Photographer Nicholas Steinberg has found a way to capture the dynamic beauty of the San Francisco Bay area, says Moss and Fog, creating “iconic, peaceful visions of nature”. From his favourite vantage point in Mount Tamalpais State Park, the clouds look like ocean waves against vibrant sunrises and sunsets. See more of his pictures here.

Eating out

A London banker has been sacked for expensing food for two people and claiming he scoffed it all by himself. Citibank launched an investigation after Szabolcs Fekete returned from a work trip to Amsterdam and submitted one claim for two sandwiches and two coffees, and another for two pasta dishes. After initially insisting that the hefty meals – each of which fell well within the firm’s €100 daily allowance – was due to him skipping breakfast, he later admitted that he had in fact shared the ill-gotten grub with his partner.

Books

JK Rowling knows how to thank her supporters, says Private Eye. In June last year, the Kensington restaurant Il Portico had its windows smashed after its owner publicly supported the author’s right to speak on trans issues. In Rowling’s latest Cormoran Strike novel, The Running Grave, one of the protagonists hosts a key meeting at Il Portico. “Robin is pleased to find it smaller and cosier than she’d imagined, given its upmarket location,” writes Rowling, adding that Robin’s dining companion thinks the restaurant serves “the best pasta in London”. A few pages later, we read that Robin “took one mouthful of her tagliatelle with ragu and let out a moan of pleasure. ‘Oh my God, you weren’t wrong.’”

Inside politics

During the 1985 Geneva Summit, says Historic Vids on X (formerly Twitter), there was a moment when Ronald Reagan and Mikhail Gorbachev “paused their negotiations and went for a walk”. It was only in 2009 that Gorbachev revealed what they had been discussing. “Reagan suddenly said to me, ‘What would you do if the United States were suddenly attacked by someone from outer space? Would you help us?’” The Soviet leader’s response? “No doubt about it.”

Art

The late Silvio Berlusconi’s taste in art wasn’t up to much, says BBC News.

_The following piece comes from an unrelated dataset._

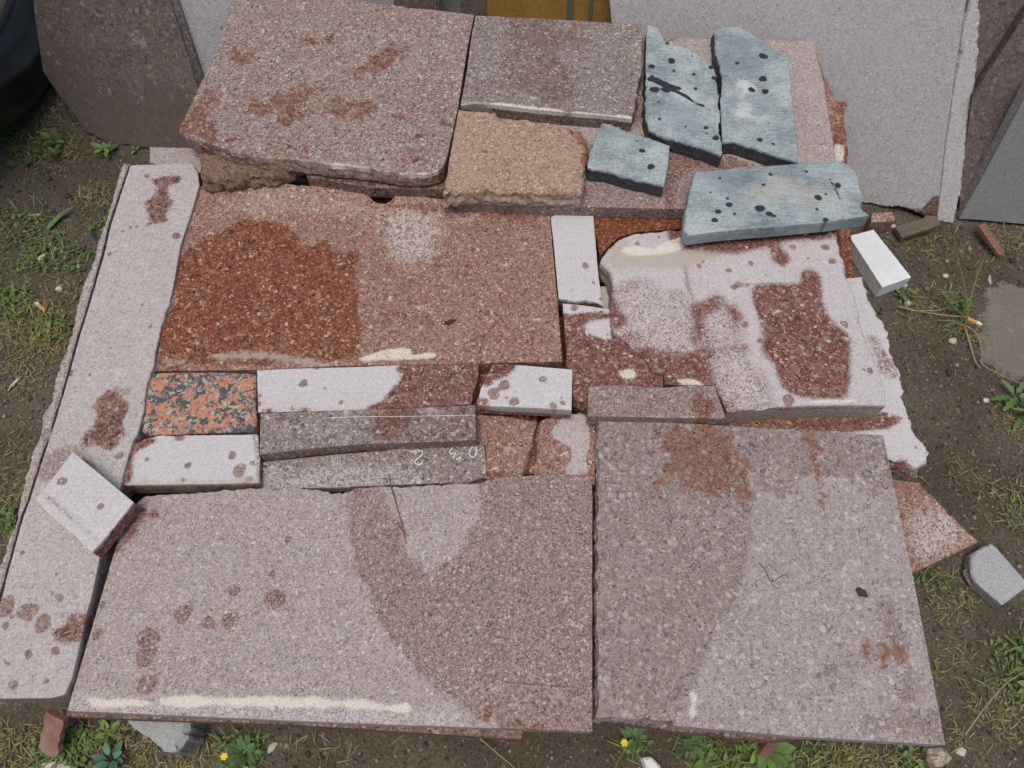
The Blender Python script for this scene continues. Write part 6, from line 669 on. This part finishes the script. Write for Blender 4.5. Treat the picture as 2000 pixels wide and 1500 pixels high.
for lab, p, s, n, sd_ in WEEDS:
    random.seed(sd_); g = Vector((p[0], p[1], float(gz(p[0], p[1])))); root = empty('weed', g); tag(root, lab, 'weed')
    stems = []; 
    for k in range(n):
        a = 2 * math.pi * k / n + random.uniform(-.4, .4); el = random.uniform(.15, .9)
        d = Vector((math.cos(a) * math.cos(el), math.sin(a) * math.cos(el), math.sin(el)))
        rnd = 'round' in lab or 'single' in lab; toothy = 'dandelion' in lab
        h = random.uniform(.3, 1.) * s * (1.1 if n > 6 else .5)
        b = Vector((math.cos(a) * s * random.uniform(0, .5), math.sin(a) * s * random.uniform(0, .5), h if n > 5 else .003))
        stems.append(tube_geo([Vector((0, 0, -.003)), Vector((b.x * .6, b.y * .6, b.z * .6)), b], .0009, .0006, 4, 3))
        L = s * random.uniform(.65, 1.1) * (1. if not toothy else 1.2)
        wd = L * (.46 if rnd else .26 if not toothy else .15)
        v, f = leafgeo(b, d, L, wd, .25, 8 if toothy else 5, tooth=.35 if toothy else 0.)
        c = gcol(.3 if 'yellow' in lab else 0.); c = tuple(x * (1.25 if 'bright' in lab or 'pale' in lab else .8 if 'dark' in lab or 'deep' in lab else 1.1) for x in c)
        if 'blue' in lab: c = (c[0] * .7, c[1], c[2] * 2.6)
        plantmesh('leaf', [(v, f)], [c], 'green_leaf', root)
    plantmesh('stem', stems, [(.10, .14, .04)] * len(stems), 'green_leaf', root)
for lab, p, s, nf, sd_ in FERNS:
    random.seed(sd_ + 40); g = Vector((p[0], p[1], float(gz(p[0], p[1])))); root = empty('feathery_weed', g); tag(root, lab, 'weed')
    for k in range(9):
        a = 2 * math.pi * k / 9 + random.uniform(-.3, .3); el = random.uniform(.35, 1.1)
        d = Vector((math.cos(a) * math.cos(el), math.sin(a) * math.cos(el), math.sin(el))); L = s * random.uniform(.8, 1.2)
        gs = [leafgeo(Vector((0, 0, 0)), d, L, .0007, .25, 4)]
        for j in range(9):
            t = .25 + .08 * j; q = d * L * t - Vector((0, 0, 1)) * .2 * L * t * t
            for sg in (-1, 1):
                dd = (d * .7 + d.cross(Vector((0, 0, 1))).normalized() * sg + Vector((0, 0, random.uniform(-.2, .3))))
                gs.append(leafgeo(q, dd, s * .26 * (1.15 - t * .7), .0013, .2, 2))
        c = gcol(); c = (c[0] * .8, c[1] * .95, c[2] * 1.3)
        plantmesh('frond', gs, [c] * len(gs), 'green_leaf', root)
    for k in range(nf):
        a = k * 2.4 + 3; c0 = Vector((math.cos(a) * s * .6, math.sin(a) * s * .6 - .01, s * .9)); gs = [tube_geo([Vector((0, 0, 0)), c0 * .5 + Vector((0, 0, .004)), c0], .0007, .0006, 4, 3)]
        plantmesh('flower_stalk', gs, [(.1, .16, .04)], 'green_leaf', root)
        V, F = merge([leafgeo(c0, Vector((math.cos(q), math.sin(q), .35)), .0058, .0024, .2, 3) for q in [2 * math.pi * i / 6 for i in range(6)]])
        mesh_obj('flower', V, F, 'yellow_petal', root)
# long-bladed tuft
b0 = Vector(TUFT['base']); b0.z = float(gz(b0.x, b0.y)); root = empty('grass_tuft', b0); tag(root, 'tuft of long thin grass blades on bare soil at right', 'grass tuft')
def blade(pts, wd, c, name, parent, base):
    P = [Vector(p) for p in pts]; V = []; F = []; n = 10
    for i in range(n + 1):
        t = i / n; p = P[0] * (1 - t) ** 2 + P[1] * 2 * t * (1 - t) + P[2] * t * t
        T = P[2] - P[0]; N = T.cross(Vector((0, 0, 1))).normalized(); w_ = wd * (1 - t ** 2.2) * (.6 + .4 * min(1, t * 5))
        V += [p - base - N * w_, p - base - Vector((0, 0, w_ * .5)), p - base + N * w_]
        if i: a = 3 * (i - 1); F += [(a, a + 1, a + 4, a + 3), (a + 1, a + 2, a + 5, a + 4)]
    return plantmesh(name, [(V, F)], [c], 'green_leaf', parent)
random.seed(3)
for q in TUFT['blades']: blade(q, random.uniform(.0016, .0026), tuple(x * .8 for x in gcol(.25)), 'blade', root, b0)
bb = Vector(BLADE[0]); rt = empty('grass_plant', bb); tag(rt, 'single broad green grass blade lying on the soil at left', 'grass blade')
blade(BLADE, .006, (.085, .16, .045), 'blade', rt, bb)

# ---------------------------------------------------------------- ground cover: what nobody could count
rs = np.random.RandomState(12); PP = np.array(PILE)
def free(x, y): return not inside(np.array([x]), np.array([y]), PP)[0]
random.seed(77); geos = []; cols = []
for bx, by, br, wt, tp in BLOBS:
    n = int(wt * br * br * 52000) + 8
    for _ in range(n):
        a = random.uniform(0, 6.283); r = br * math.sqrt(random.random()) * random.uniform(.7, 1.15); x = bx + r * math.cos(a); y = by + r * math.sin(a) * .9
        if not free(x, y): continue
        z = float(gz(x, y)); an = random.uniform(0, 6.283)
        if tp == 'g' and random.random() < .55:      # small oval leaves close to the soil
            el = random.uniform(.1, .9); d = Vector((math.cos(an) * math.cos(el), math.sin(an) * math.cos(el), math.sin(el))); L = random.uniform(.004, .011)
            geos.append(leafgeo(Vector((x, y, z + random.uniform(0, .012))), d, L, L * random.uniform(.2, .4), .3, 3)); cols.append(gcol(random.uniform(0, .35)))
        elif tp == 'g':
            el = random.uniform(.5, 1.3); d = Vector((math.cos(an) * math.cos(el), math.sin(an) * math.cos(el), math.sin(el))); L = random.uniform(.012, .034)
            geos.append(leafgeo(Vector((x, y, z)), d, L, random.uniform(.0007, .0014), .6, 3)); cols.append(gcol(random.uniform(0, .5)))
        else:
            el = random.uniform(.05, .8); d = Vector((math.cos(an) * math.cos(el), math.sin(an) * math.cos(el), math.sin(el))); L = random.uniform(.004, .022)
            geos.append(leafgeo(Vector((x, y, z + random.uniform(0, .006))), d, L, random.uniform(.0004, .0011), random.uniform(-.2, .8), 3)); c = gcol(random.uniform(.5, 1.6)); cols.append(c if random.random() < .75 else (.26, .21, .11))
gob = plantmesh('grass', geos, cols, 'green_leaf'); gob['kind'] = 'stuff'; tag(gob, 'short green and yellowish grass and moss around the pile', 'grass')
geos = []; cols = []
def rx(): 
    while True:
        x = random.uniform(-1.25, 1.3); y = random.uniform(-.05, 1.6)
        if free(x, y): return x, y
for _ in range(2600):       # dead straw bits
    x, y = rx(); z = float(gz(x, y)) + .0012; an = random.uniform(0, 6.283); L = random.uniform(.006, .03)
    geos.append(leafgeo(Vector((x, y, z)), Vector((math.cos(an), math.sin(an), random.uniform(-.05, .2))), L, random.uniform(.0004, .0011), random.uniform(-.1, .3), 3)); k = random.uniform(.5, 1.2); cols.append((.25 * k, .195 * k, .125 * k))
o = plantmesh('straw_litter', geos, cols, 'litter'); o['kind'] = 'stuff'; tag(o, 'dead straw bits scattered over the soil', 'straw')
geos = []; cols = []
base_l = [lump(1, 1, .7, s * 1.9, 1) for s in range(8)]
for _ in range(15000):
    x, y = rx(); r = random.uniform(.0009, .0033) * (1 if random.random() < .96 else 2.0); z = float(gz(x, y)); v, f = random.choice(base_l); an = random.uniform(0, 6.283); c, s = math.cos(an), math.sin(an)
    sx = random.uniform(.7, 1.4)
    geos.append(([Vector((x + r * (q.x * sx * c - q.y * s), y + r * (q.x * sx * s + q.y * c), z + r * .3 + q.z * r)) for q in v], f)); k = random.choice((.5, .7, .9, 1.1, 1.1, 1.6, 2.8)) * random.uniform(.8, 1.2); cols.append((.085 * k, .073 * k, .058 * k))
o = plantmesh('soil_crumbs', geos, cols, 'litter'); o['kind'] = 'stuff'; tag(o, 'crumbs of soil and fine gravel on the ground', 'gravel')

Heirs of the former Italian PM are having to sort through the 25,000 paintings he accumulated over his life, now held in a 3,200 sq m warehouse close to his villa near Milan. The pieces, often bought “from late-night telesales programmes”, have an average value of just €800 each. In some cases, the cost of exterminating the woodworms infesting the collection “exceeds the value of the paintings”.

Snapshot

It’s Lavinia Valbonesi, soon to be the world’s first Gen Z first lady. The 25-year-old health and fitness influencer is married to Daniel Noboa, who won Ecuador’s elections on Sunday. They met when Noboa, the heir to a banana fortune, approached her for advice on losing weight in 2021. He was still married to his first wife at the time, and Valbonesi said it wasn’t love at first sight. “But he is a fairly persistent person,” she told Ecuadorian newspaper El Universo, “and he ended up conquering me, after many months.”

Quoted

Quoted 20-10-23

“Autumn is a second spring when every leaf is a flower.”